Problem statement:
Up to and including the line with "0, 0.3, 0.1)", write out the listing from its first line, minus the pictures.

Data:
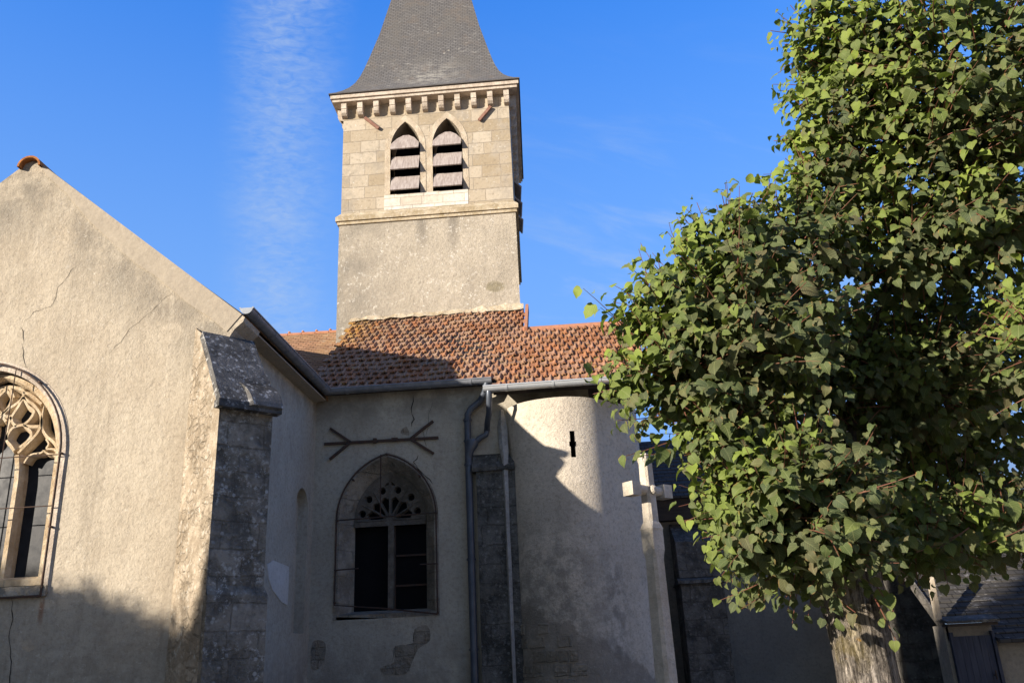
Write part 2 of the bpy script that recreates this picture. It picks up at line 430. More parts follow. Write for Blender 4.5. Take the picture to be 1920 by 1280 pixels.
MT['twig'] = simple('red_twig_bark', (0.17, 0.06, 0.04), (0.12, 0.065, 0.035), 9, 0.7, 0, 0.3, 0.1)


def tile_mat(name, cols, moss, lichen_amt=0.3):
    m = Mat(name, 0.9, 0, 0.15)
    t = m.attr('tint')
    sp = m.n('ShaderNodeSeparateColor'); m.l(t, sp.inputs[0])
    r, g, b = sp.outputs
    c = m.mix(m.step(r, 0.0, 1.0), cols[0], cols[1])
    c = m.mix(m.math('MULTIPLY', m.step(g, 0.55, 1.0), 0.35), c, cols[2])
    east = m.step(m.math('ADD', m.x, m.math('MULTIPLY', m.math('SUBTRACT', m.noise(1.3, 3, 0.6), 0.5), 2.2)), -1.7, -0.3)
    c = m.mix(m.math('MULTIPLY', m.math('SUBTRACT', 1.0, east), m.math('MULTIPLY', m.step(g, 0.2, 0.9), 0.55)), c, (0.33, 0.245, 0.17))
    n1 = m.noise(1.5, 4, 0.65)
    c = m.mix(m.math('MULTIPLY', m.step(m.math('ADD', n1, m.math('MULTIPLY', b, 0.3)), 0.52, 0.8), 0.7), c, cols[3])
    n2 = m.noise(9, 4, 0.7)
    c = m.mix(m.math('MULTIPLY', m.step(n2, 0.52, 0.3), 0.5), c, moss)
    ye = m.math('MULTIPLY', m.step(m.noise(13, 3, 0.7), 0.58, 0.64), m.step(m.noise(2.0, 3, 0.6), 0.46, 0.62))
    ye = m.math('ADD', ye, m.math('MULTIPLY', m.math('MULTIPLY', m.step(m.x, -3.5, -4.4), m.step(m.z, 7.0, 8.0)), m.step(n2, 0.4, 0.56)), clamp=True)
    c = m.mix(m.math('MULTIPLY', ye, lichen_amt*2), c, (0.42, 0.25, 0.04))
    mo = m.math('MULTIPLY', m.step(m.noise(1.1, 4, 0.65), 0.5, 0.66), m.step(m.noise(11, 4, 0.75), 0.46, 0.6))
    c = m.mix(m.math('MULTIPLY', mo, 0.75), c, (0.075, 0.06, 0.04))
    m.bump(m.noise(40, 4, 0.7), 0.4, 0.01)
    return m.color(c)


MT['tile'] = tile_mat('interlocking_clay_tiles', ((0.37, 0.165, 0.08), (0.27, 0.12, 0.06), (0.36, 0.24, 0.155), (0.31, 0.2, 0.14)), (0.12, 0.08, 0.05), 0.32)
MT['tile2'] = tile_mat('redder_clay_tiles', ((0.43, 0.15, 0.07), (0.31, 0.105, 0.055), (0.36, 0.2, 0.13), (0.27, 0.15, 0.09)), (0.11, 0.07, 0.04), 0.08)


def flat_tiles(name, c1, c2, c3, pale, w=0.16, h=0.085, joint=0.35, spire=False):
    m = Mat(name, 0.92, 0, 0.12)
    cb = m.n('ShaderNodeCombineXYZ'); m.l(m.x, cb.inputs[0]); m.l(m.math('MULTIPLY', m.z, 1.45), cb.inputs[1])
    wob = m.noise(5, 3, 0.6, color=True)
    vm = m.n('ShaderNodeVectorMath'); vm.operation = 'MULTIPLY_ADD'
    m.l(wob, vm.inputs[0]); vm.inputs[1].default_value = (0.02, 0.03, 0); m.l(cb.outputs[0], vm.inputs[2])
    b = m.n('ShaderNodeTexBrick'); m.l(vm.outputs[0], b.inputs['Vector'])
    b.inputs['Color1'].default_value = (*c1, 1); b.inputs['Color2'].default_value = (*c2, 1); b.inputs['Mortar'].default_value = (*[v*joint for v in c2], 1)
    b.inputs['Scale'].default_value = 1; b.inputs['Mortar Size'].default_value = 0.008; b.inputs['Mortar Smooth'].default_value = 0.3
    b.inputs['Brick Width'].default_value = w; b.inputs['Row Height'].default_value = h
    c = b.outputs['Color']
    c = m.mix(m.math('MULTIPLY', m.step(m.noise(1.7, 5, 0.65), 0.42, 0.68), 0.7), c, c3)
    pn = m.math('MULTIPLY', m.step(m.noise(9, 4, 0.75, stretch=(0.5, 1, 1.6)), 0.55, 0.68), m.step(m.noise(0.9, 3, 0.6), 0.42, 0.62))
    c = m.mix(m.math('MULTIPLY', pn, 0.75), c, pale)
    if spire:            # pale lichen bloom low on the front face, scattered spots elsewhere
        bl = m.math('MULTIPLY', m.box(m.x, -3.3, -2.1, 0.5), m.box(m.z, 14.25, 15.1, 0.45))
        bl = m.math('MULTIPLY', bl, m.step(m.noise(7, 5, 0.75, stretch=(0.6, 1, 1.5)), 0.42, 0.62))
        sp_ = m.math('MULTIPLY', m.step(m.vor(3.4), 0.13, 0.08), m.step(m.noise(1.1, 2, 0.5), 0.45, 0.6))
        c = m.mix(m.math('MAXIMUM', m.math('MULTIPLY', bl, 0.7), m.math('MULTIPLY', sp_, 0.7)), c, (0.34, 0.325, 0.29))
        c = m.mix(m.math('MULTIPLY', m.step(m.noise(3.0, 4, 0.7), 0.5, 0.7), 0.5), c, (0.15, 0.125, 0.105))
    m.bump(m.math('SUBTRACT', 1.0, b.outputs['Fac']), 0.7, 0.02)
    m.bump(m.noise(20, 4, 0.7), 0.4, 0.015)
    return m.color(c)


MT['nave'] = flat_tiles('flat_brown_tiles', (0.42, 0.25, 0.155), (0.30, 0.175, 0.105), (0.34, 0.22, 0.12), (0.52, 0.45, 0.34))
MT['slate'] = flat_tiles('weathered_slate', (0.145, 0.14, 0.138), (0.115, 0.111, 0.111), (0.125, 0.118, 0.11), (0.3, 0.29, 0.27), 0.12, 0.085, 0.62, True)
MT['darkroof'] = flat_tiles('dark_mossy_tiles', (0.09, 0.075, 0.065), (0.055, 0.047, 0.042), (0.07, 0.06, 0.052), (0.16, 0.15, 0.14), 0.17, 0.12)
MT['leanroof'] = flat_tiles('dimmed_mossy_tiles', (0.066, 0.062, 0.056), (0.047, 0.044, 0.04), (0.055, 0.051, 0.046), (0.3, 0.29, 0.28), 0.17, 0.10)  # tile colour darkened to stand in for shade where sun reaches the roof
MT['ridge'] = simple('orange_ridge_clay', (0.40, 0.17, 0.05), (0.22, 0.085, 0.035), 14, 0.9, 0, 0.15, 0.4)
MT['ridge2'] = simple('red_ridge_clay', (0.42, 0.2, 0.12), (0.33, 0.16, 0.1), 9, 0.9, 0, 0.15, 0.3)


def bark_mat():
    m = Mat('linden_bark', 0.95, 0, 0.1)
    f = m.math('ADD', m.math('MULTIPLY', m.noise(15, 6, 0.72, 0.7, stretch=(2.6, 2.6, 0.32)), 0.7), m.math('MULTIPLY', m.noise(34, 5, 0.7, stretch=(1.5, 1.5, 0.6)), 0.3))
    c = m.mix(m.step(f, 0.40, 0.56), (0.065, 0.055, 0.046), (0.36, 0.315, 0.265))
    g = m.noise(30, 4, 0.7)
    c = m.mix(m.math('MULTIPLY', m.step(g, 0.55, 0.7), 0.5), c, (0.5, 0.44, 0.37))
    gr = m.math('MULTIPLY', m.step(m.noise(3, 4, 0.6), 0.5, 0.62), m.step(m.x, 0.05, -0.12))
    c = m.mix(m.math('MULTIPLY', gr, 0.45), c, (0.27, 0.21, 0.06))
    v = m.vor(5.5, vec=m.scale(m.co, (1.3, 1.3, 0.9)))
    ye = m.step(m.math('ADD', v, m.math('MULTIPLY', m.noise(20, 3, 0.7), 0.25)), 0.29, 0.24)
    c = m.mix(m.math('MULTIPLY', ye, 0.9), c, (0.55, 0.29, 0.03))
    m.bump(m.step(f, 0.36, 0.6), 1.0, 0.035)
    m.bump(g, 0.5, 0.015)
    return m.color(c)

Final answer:
Write part 2 of the bpy script that recreates this picture. It picks up at line 430. More parts follow. Write for Blender 4.5. Take the picture to be 1920 by 1280 pixels.
MT['twig'] = simple('red_twig_bark', (0.17, 0.06, 0.04), (0.12, 0.065, 0.035), 9, 0.7, 0, 0.3, 0.1)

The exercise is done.